C In order for the sense of wonder to express itself, it must, professionally speaking, call upon the spirit of investigation. Whereas wonder is a receptive state which simply widens or contracts in response to stimuli, the spirit of investigation is active, charged with curiosity, avid to know how and why things come to be, how they work, to what they may be compared, how they fit into any scheme that may render them comprehensible. It is a spirit concerned with something that can be translated, first for love and then for as much cold cash as may be extracted from the editors of glossy journals.

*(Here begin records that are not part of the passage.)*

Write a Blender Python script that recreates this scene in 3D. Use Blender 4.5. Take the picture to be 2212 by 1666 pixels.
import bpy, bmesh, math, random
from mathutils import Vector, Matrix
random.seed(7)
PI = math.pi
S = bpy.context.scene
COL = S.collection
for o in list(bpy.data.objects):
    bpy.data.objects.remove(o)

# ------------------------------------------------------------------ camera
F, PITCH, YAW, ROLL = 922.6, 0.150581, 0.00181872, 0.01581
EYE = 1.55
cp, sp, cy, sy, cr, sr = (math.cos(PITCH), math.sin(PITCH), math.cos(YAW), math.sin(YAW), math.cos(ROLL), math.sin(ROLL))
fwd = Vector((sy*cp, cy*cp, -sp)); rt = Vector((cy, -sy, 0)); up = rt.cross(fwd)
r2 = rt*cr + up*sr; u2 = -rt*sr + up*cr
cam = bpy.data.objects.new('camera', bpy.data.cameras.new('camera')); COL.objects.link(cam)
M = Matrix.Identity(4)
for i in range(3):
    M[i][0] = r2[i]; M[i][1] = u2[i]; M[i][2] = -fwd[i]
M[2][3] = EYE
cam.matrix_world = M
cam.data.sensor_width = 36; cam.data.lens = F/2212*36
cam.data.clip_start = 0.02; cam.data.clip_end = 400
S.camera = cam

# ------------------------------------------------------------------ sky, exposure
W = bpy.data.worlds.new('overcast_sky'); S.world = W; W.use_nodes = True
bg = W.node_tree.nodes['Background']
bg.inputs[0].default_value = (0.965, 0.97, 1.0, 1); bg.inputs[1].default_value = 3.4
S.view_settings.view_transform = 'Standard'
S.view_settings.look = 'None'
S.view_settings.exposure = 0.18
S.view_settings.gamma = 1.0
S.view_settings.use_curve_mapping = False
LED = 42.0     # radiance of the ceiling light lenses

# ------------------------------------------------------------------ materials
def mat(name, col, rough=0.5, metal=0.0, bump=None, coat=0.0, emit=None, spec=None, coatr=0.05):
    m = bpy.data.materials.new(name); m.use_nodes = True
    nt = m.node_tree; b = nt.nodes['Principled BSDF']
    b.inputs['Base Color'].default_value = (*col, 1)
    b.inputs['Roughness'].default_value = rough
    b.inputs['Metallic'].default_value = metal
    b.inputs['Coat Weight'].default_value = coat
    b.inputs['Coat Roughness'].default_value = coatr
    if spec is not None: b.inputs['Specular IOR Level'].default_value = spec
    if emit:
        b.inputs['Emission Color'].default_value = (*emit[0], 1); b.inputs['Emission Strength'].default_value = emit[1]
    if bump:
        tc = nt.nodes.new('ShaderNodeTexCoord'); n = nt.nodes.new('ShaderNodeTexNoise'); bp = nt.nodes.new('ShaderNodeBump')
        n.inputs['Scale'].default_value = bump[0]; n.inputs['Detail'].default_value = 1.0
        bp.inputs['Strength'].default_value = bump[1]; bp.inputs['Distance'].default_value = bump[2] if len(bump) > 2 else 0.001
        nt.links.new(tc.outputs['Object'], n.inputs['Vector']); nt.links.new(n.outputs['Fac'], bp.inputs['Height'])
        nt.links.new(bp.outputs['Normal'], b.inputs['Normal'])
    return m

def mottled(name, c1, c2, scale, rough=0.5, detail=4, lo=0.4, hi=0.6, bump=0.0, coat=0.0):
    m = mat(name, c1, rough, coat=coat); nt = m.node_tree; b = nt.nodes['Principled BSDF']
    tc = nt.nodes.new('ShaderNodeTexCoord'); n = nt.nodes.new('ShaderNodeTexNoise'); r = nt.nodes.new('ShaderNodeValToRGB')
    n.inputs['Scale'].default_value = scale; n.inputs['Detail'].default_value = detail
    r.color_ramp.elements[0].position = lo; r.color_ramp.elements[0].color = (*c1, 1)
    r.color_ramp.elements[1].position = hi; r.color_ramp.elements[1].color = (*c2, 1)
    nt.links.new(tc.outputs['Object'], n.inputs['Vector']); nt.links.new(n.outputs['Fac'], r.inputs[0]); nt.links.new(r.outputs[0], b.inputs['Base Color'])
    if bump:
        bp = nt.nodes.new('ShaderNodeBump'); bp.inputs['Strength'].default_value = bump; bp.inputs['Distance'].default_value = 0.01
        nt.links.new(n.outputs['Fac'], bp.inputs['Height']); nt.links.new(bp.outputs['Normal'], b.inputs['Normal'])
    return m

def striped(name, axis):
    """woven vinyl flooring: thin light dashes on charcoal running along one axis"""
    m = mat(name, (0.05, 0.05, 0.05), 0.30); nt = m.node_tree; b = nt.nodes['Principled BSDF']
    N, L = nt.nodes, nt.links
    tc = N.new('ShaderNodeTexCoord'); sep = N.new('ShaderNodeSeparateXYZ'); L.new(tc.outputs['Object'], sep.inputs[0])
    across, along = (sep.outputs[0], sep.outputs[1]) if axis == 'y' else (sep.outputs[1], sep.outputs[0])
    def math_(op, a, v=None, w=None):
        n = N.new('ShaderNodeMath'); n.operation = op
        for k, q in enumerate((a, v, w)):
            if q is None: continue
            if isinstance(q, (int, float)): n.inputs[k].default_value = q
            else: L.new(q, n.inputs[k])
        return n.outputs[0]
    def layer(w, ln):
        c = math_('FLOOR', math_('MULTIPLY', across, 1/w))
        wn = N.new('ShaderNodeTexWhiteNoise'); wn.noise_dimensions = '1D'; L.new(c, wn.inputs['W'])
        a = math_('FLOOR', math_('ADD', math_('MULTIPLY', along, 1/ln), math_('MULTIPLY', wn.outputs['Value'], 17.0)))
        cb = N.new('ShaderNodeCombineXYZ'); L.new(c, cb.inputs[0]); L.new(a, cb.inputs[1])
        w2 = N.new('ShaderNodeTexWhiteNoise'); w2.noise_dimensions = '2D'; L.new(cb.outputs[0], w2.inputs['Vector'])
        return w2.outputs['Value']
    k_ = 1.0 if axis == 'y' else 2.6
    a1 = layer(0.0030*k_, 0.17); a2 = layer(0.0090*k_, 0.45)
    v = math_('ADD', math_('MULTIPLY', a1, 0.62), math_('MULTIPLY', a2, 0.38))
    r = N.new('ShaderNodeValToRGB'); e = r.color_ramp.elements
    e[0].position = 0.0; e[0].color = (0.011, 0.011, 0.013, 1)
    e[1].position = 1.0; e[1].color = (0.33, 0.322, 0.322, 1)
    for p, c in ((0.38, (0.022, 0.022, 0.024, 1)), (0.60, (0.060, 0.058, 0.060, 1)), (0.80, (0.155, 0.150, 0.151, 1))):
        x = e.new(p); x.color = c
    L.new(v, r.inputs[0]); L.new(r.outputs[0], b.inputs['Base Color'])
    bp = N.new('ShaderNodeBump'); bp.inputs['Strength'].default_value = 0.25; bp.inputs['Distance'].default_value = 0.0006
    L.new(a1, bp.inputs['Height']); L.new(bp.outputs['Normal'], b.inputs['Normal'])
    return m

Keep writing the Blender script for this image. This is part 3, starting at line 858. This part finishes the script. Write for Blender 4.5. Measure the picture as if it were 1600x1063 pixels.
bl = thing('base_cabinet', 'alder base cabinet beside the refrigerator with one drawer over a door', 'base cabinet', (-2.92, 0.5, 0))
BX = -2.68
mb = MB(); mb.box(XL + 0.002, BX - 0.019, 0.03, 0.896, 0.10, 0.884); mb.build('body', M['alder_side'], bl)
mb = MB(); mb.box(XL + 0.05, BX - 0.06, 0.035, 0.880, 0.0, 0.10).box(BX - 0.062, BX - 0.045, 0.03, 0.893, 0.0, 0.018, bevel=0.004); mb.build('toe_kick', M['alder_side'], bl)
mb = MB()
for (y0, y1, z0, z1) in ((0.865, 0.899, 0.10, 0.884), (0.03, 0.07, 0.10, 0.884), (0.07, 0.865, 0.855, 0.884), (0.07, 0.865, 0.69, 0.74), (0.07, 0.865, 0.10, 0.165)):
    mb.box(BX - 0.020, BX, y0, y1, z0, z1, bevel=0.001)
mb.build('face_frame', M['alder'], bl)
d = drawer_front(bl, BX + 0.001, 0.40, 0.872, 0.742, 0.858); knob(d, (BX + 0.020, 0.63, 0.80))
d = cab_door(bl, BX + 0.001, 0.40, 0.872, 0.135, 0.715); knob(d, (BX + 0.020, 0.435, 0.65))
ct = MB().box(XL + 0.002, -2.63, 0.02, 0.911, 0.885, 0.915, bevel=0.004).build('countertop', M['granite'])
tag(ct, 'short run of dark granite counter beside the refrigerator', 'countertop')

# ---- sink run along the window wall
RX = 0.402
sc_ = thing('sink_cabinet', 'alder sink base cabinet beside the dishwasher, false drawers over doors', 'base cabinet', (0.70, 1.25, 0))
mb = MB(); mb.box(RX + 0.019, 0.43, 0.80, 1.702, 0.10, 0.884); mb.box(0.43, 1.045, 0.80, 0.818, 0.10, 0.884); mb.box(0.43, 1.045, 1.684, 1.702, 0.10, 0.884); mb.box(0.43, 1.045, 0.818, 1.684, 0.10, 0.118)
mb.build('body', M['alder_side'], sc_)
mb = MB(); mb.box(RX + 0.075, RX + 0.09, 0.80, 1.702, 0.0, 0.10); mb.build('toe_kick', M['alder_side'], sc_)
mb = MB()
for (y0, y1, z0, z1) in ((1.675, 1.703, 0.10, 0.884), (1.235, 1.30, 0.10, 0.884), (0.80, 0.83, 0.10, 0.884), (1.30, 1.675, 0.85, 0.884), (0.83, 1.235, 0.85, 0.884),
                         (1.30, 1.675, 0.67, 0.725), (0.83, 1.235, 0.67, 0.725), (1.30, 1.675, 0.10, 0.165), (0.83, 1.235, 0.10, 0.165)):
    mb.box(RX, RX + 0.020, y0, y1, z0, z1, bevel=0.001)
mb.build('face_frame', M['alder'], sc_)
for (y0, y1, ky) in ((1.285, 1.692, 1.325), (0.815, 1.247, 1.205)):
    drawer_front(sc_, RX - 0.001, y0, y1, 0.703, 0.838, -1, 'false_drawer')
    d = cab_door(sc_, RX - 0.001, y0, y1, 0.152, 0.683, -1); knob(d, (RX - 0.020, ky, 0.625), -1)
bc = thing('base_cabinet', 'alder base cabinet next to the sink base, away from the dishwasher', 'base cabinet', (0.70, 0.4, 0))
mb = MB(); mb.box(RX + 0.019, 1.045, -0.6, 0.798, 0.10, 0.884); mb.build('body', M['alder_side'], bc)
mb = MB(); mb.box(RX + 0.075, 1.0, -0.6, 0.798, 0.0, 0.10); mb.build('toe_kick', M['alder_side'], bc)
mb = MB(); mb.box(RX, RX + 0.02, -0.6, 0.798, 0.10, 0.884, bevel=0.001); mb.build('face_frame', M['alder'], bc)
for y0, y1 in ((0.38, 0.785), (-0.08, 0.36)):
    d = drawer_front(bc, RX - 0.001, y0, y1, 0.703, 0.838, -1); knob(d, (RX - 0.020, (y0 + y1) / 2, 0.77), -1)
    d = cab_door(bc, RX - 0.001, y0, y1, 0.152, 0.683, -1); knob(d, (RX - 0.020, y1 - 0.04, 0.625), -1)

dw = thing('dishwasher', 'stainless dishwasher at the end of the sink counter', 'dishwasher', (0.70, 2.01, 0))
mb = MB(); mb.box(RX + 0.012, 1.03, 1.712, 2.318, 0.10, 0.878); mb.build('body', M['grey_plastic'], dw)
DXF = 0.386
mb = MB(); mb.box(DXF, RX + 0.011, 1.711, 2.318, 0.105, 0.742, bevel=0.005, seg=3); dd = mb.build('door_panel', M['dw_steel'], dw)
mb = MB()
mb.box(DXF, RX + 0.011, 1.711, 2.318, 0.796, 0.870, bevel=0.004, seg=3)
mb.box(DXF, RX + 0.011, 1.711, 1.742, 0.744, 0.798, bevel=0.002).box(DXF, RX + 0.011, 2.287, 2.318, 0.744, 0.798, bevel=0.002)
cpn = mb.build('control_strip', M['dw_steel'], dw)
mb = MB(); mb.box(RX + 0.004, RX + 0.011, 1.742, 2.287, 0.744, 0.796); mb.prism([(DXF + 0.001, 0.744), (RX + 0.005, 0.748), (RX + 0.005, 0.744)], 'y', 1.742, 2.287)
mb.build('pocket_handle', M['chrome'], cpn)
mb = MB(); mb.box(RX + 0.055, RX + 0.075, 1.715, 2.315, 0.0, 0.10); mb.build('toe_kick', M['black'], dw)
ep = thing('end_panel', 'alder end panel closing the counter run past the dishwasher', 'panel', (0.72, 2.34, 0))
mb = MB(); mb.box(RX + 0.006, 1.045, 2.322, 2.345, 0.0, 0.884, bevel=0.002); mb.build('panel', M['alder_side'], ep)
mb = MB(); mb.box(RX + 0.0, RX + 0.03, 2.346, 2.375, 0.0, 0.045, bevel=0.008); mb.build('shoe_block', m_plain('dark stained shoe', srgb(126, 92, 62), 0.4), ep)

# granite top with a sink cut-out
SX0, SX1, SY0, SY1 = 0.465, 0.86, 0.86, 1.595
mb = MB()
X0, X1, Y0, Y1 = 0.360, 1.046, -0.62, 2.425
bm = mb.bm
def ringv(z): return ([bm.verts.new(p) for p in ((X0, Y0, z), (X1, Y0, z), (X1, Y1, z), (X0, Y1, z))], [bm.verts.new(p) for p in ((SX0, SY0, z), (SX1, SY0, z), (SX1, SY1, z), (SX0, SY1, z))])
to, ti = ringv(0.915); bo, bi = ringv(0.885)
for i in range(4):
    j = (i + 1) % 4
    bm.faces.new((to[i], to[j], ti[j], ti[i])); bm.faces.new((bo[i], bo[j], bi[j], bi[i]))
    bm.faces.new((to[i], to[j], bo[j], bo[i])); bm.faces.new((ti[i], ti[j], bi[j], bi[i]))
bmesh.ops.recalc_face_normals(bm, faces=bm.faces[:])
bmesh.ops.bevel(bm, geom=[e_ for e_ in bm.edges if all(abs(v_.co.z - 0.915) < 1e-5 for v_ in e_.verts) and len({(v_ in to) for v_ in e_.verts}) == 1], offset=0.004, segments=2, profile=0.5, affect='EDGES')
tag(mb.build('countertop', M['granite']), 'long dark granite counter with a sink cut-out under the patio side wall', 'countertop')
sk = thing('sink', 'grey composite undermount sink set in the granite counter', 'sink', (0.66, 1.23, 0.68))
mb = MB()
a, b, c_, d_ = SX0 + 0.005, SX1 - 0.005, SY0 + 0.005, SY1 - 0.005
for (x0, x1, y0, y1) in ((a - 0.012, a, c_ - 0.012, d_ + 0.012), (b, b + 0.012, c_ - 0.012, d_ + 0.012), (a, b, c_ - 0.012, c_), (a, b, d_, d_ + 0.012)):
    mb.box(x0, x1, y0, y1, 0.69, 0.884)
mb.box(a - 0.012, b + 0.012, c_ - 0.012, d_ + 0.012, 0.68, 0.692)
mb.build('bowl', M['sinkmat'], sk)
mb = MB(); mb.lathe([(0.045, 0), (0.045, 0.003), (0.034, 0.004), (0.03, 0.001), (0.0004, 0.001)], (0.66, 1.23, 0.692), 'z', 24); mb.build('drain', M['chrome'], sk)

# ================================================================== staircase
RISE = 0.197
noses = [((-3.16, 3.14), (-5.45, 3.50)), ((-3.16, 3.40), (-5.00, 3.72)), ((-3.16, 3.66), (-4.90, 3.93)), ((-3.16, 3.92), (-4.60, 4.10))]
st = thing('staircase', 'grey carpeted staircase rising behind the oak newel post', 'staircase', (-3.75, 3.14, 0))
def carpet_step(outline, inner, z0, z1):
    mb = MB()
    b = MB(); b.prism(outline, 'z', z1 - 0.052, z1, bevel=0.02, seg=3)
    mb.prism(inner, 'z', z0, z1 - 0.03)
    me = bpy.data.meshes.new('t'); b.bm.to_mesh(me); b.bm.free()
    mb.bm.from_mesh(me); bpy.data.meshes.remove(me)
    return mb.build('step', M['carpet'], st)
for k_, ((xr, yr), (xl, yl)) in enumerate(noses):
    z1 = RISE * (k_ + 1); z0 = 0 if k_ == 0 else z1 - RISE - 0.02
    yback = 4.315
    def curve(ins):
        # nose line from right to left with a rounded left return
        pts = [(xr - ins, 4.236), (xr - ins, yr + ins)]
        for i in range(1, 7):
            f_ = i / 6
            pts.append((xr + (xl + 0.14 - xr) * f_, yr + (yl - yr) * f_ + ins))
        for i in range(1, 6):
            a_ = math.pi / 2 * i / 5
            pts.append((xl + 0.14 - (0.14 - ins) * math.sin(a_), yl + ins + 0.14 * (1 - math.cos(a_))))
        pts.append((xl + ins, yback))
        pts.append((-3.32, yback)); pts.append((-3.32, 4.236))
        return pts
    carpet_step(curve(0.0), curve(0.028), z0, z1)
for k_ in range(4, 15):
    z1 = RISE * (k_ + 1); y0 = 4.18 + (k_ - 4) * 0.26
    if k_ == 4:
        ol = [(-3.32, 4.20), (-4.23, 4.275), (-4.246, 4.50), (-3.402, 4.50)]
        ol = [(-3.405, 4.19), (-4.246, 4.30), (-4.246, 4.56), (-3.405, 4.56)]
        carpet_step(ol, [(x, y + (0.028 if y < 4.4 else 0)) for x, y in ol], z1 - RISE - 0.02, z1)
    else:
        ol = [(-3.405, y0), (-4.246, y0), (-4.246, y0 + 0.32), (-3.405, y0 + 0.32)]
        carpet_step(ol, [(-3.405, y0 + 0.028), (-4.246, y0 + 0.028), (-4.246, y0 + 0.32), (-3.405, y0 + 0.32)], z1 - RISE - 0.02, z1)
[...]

Functioning at its best, the spirit of investigation relates the observer to the observed and makes the exotic familiar.

 

D By description, measurement, and statistics, the spirit of investigation allows the writer's sense of wonder to go to work. The writer is thus able to unite subjective thoughts with objective evidence, to connect the poetry with the prose and so nudge travel writing away from its current status as a consumer report into a literary genre. And since all travel writing is, inescapably, a form of autobiography, I'd like to cite a few instances, a fewfortunate moments when, indulging my own sense of wonder and driven by the spirit of investigation, I tried to find a balance that would justify my pretensions to a place somewhere in the vicinity of those writers whose chronicles of travel experience I most admire.

 

E Of all the images that passed before my eyes in mid-childhood, two affected me like summonses. One was a colored illustration on the cover of a geography book of the young Christopher Columbus, the man who discovered the Americas, richly dressed in velvet, gazing westward from a deepwater dock in Genoa. There, I thought, was a boy no older than me who, just like me, had the whole world in his head and still looked forward to another. The second was a painting of what seemed to me a celestial city. Situated at the conjunction of a river and an ocean, it was the scene of dazzling energy as flotillas of ships steamed in and out, railroad trains snaked across lacework bridges, and airplanes with open cockpits soared above steeples and tall smokestacks. I knew at first glance I had seen the city of my dreams. The fact that it would turn out to be New London, Connecticut - industrial New London! - did nothing to diminish that first impression. Whenever I'm in New London, and that is often, I simply paste my old fantasy over its reality and go on my way.